**Goal**
Repeat the listing that follows, character for character, minus the pictures.

**Material**

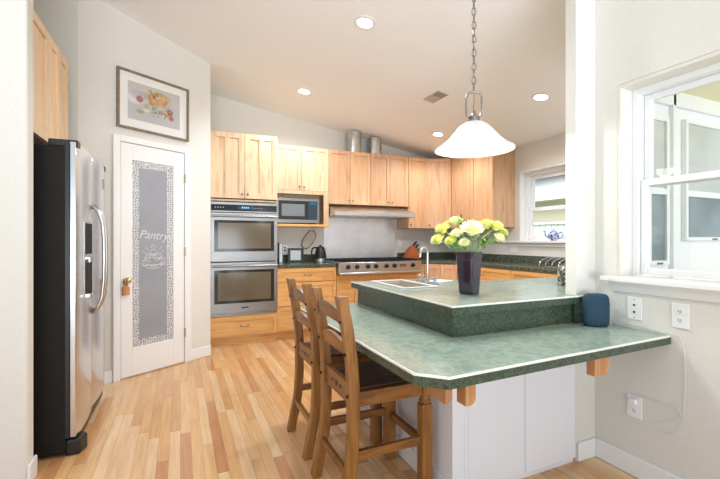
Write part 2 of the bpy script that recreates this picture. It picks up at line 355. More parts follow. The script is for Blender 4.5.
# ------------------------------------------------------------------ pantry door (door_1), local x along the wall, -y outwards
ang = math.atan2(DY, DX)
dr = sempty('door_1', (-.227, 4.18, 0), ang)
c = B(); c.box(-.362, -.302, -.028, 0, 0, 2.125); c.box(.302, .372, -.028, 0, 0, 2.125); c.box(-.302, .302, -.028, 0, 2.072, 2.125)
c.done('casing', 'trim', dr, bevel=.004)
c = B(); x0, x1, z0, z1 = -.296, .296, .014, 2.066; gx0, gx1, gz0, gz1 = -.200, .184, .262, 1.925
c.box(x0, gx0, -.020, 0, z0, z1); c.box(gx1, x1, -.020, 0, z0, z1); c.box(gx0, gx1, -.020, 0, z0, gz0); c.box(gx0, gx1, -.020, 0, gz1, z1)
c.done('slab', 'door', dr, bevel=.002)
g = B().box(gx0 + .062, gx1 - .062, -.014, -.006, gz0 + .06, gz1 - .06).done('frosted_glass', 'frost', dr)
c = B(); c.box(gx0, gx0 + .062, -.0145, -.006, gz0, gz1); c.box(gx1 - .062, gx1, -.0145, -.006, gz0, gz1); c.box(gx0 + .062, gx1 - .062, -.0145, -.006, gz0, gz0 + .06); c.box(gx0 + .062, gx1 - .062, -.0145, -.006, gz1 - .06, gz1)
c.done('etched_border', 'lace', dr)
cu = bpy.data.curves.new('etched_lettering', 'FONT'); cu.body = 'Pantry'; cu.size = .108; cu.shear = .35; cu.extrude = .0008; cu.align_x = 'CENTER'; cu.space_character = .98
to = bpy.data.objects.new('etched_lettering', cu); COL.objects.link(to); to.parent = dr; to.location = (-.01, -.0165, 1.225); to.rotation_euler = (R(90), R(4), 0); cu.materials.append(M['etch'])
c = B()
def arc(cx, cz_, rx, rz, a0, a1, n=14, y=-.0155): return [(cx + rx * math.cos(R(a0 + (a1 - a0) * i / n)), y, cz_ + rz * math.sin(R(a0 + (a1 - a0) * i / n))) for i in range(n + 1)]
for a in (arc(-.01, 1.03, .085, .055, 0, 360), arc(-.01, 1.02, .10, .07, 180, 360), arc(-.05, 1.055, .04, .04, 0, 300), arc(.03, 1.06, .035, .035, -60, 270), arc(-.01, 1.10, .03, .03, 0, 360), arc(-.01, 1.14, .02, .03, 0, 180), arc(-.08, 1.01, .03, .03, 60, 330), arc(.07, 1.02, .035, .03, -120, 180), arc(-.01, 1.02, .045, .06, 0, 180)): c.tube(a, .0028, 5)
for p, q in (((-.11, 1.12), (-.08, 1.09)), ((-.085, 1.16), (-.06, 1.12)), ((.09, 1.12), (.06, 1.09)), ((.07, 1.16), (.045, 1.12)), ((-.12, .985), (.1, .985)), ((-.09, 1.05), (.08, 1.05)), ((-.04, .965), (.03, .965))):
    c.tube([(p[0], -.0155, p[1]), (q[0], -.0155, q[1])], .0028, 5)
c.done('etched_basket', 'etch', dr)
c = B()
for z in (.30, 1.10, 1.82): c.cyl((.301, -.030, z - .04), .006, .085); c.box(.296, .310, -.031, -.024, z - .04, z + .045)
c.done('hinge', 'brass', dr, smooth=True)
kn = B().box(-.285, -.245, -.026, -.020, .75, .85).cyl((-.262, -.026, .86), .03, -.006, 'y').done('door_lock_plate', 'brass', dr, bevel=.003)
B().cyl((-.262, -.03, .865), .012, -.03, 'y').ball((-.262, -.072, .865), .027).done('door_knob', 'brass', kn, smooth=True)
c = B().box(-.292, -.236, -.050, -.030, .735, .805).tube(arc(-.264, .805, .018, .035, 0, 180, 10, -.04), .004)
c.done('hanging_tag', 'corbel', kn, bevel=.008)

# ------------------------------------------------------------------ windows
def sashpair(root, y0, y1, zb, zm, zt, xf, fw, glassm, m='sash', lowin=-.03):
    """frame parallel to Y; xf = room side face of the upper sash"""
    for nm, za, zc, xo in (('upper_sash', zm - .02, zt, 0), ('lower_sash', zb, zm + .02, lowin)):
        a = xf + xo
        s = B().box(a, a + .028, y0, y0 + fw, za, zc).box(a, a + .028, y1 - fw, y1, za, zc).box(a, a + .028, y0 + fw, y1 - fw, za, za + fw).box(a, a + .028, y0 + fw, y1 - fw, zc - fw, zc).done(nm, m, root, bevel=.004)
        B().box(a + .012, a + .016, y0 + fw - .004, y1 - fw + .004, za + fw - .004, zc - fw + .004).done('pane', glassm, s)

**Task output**
Write part 2 of the bpy script that recreates this picture. It picks up at line 355. More parts follow. The script is for Blender 4.5.
# ------------------------------------------------------------------ pantry door (door_1), local x along the wall, -y outwards
ang = math.atan2(DY, DX)
dr = sempty('door_1', (-.227, 4.18, 0), ang)
c = B(); c.box(-.362, -.302, -.028, 0, 0, 2.125); c.box(.302, .372, -.028, 0, 0, 2.125); c.box(-.302, .302, -.028, 0, 2.072, 2.125)
c.done('casing', 'trim', dr, bevel=.004)
c = B(); x0, x1, z0, z1 = -.296, .296, .014, 2.066; gx0, gx1, gz0, gz1 = -.200, .184, .262, 1.925
c.box(x0, gx0, -.020, 0, z0, z1); c.box(gx1, x1, -.020, 0, z0, z1); c.box(gx0, gx1, -.020, 0, z0, gz0); c.box(gx0, gx1, -.020, 0, gz1, z1)
c.done('slab', 'door', dr, bevel=.002)
g = B().box(gx0 + .062, gx1 - .062, -.014, -.006, gz0 + .06, gz1 - .06).done('frosted_glass', 'frost', dr)
c = B(); c.box(gx0, gx0 + .062, -.0145, -.006, gz0, gz1); c.box(gx1 - .062, gx1, -.0145, -.006, gz0, gz1); c.box(gx0 + .062, gx1 - .062, -.0145, -.006, gz0, gz0 + .06); c.box(gx0 + .062, gx1 - .062, -.0145, -.006, gz1 - .06, gz1)
c.done('etched_border', 'lace', dr)
cu = bpy.data.curves.new('etched_lettering', 'FONT'); cu.body = 'Pantry'; cu.size = .108; cu.shear = .35; cu.extrude = .0008; cu.align_x = 'CENTER'; cu.space_character = .98
to = bpy.data.objects.new('etched_lettering', cu); COL.objects.link(to); to.parent = dr; to.location = (-.01, -.0165, 1.225); to.rotation_euler = (R(90), R(4), 0); cu.materials.append(M['etch'])
c = B()
def arc(cx, cz_, rx, rz, a0, a1, n=14, y=-.0155): return [(cx + rx * math.cos(R(a0 + (a1 - a0) * i / n)), y, cz_ + rz * math.sin(R(a0 + (a1 - a0) * i / n))) for i in range(n + 1)]
for a in (arc(-.01, 1.03, .085, .055, 0, 360), arc(-.01, 1.02, .10, .07, 180, 360), arc(-.05, 1.055, .04, .04, 0, 300), arc(.03, 1.06, .035, .035, -60, 270), arc(-.01, 1.10, .03, .03, 0, 360), arc(-.01, 1.14, .02, .03, 0, 180), arc(-.08, 1.01, .03, .03, 60, 330), arc(.07, 1.02, .035, .03, -120, 180), arc(-.01, 1.02, .045, .06, 0, 180)): c.tube(a, .0028, 5)
for p, q in (((-.11, 1.12), (-.08, 1.09)), ((-.085, 1.16), (-.06, 1.12)), ((.09, 1.12), (.06, 1.09)), ((.07, 1.16), (.045, 1.12)), ((-.12, .985), (.1, .985)), ((-.09, 1.05), (.08, 1.05)), ((-.04, .965), (.03, .965))):
    c.tube([(p[0], -.0155, p[1]), (q[0], -.0155, q[1])], .0028, 5)
c.done('etched_basket', 'etch', dr)
c = B()
for z in (.30, 1.10, 1.82): c.cyl((.301, -.030, z - .04), .006, .085); c.box(.296, .310, -.031, -.024, z - .04, z + .045)
c.done('hinge', 'brass', dr, smooth=True)
kn = B().box(-.285, -.245, -.026, -.020, .75, .85).cyl((-.262, -.026, .86), .03, -.006, 'y').done('door_lock_plate', 'brass', dr, bevel=.003)
B().cyl((-.262, -.03, .865), .012, -.03, 'y').ball((-.262, -.072, .865), .027).done('door_knob', 'brass', kn, smooth=True)
c = B().box(-.292, -.236, -.050, -.030, .735, .805).tube(arc(-.264, .805, .018, .035, 0, 180, 10, -.04), .004)
c.done('hanging_tag', 'corbel', kn, bevel=.008)

# ------------------------------------------------------------------ windows
def sashpair(root, y0, y1, zb, zm, zt, xf, fw, glassm, m='sash', lowin=-.03):
    """frame parallel to Y; xf = room side face of the upper sash"""
    for nm, za, zc, xo in (('upper_sash', zm - .02, zt, 0), ('lower_sash', zb, zm + .02, lowin)):
        a = xf + xo
        s = B().box(a, a + .028, y0, y0 + fw, za, zc).box(a, a + .028, y1 - fw, y1, za, zc).box(a, a + .028, y0 + fw, y1 - fw, za, za + fw).box(a, a + .028, y0 + fw, y1 - fw, zc - fw, zc).done(nm, m, root, bevel=.004)
        B().box(a + .012, a + .016, y0 + fw - .004, y1 - fw + .004, za + fw - .004, zc - fw + .004).done('pane', glassm, s)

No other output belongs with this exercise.